Hudlin takes an event that played as a little absurd and combines his eye with a script co-authored by one of the great sports screenwriters of them all to turn the volume to eleven. Ron Shelton, most famous for the great Bull Durham and White Men Can’t Jump, doesn’t ever fully wrap his arms around boxing the way he tackled baseball and basketball. He gets close in many respects.

To briefly recap the plot, heavyweight champion James “The Grim Reaper” Roper (Damon Wayans) has run out of profitable opponents and his promoter Fred Sultan (Samuel L. Jackson) isn’t keen on matching him with his most dangerous opponent. Instead, he seeks out the lone man to defeat Roper as an amatuer, Terry Conklin (Peter Berg). Conklin gave up boxing and is pursuing a music career. The idea is simple. Conklin is white and white can mean green.

For fight fans, discussions in the film of Larry Holmes-Gerry Cooney, and clips of real fights like Ray Mercer-Tommy Morrison, attempt to underscore the thesis. Is it a place where the movie can feel dated at times? The 21st century heavyweight division has been different than much of the previous century. This is a movie grounded American heavyweight landscape of the 1900s and not the more international arena that has arrived. How true it’s examination of racial dynamics in the sport is now will be up to modern viewers to decide.

Regardless, the reason to nickname Conklin “Irish” remains one of the best laughs in the movie.

The idea of finding an unqualified opponent and beefing up their credentials to make a ton of money is unlikely ever to go out of style. A heavyweight getting a shot at the title in their first pro fight should feel ridiculous…accept it’s happened. In 1957, Floyd Patterson defended against Olympic gold medalist Pete Rademacher in Rademacher’s debut.

We haven’t seen it happen again since to that extent. Again though, it was a real thing.
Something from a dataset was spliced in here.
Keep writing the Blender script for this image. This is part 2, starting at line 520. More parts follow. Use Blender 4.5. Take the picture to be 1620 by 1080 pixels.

Also possibly dated, in a you’d-have-had-to-be-alive-then to really get it, is the performance of Jackson. Sultan is obviously a play on Don King, down to some of the details of his background, and one has to assume some reading of Newfield in Shelton’s take. While modern promoters like Eddie Hearn, or the ageless Bob Arum, still capture headlines with occasionally wild comments, King was in a class by himself as a personality and presence.

For someone who came to follow the sport in the post-King years, the film could play differently than for fans who were engrossed at the time the movie was released. 

What is presented on-screen isn’t so much King as the perception of King in his time by the casual observer, cranked up a notch. Along with Jackson’s performance, Cheech Marin’s stand as a sanctioning body official is much the same. In 1996, and still today, some fighters achieve rankings with sanctioning bodies that don’t seem to measure up to the reality of wins and losses. Hudlin’s movie doesn’t pull punches in mocking the path to contention.

Throw in some over the top press conferences, the idea that access is an easy way to co-opt dissident voices via the character of Mitchell Kane (Jeff Goldblum), and a couple leprechauns on a ring walk and the fun house mirror held up might make some boxing lovers cringe at a story landing too near the belt.

Is it a good movie? Audiences didn’t flock to it upon release. It’s certainly an uneven enterprise. Jackson, Wayans as a champion who trains on ice cream and cigarettes he’s so unconcerned about his foe, Marin, and Berg all turn in fun performances but the parts are stronger than the whole.

Still, as part of the pantheon of boxing film, The Great White Hype is worth at least a viewing. There are too many moments where the visceral reaction to what’s being portrayed is “that’s ridiculous,” followed quickly by “well, except there was that one time…” for it not to have value.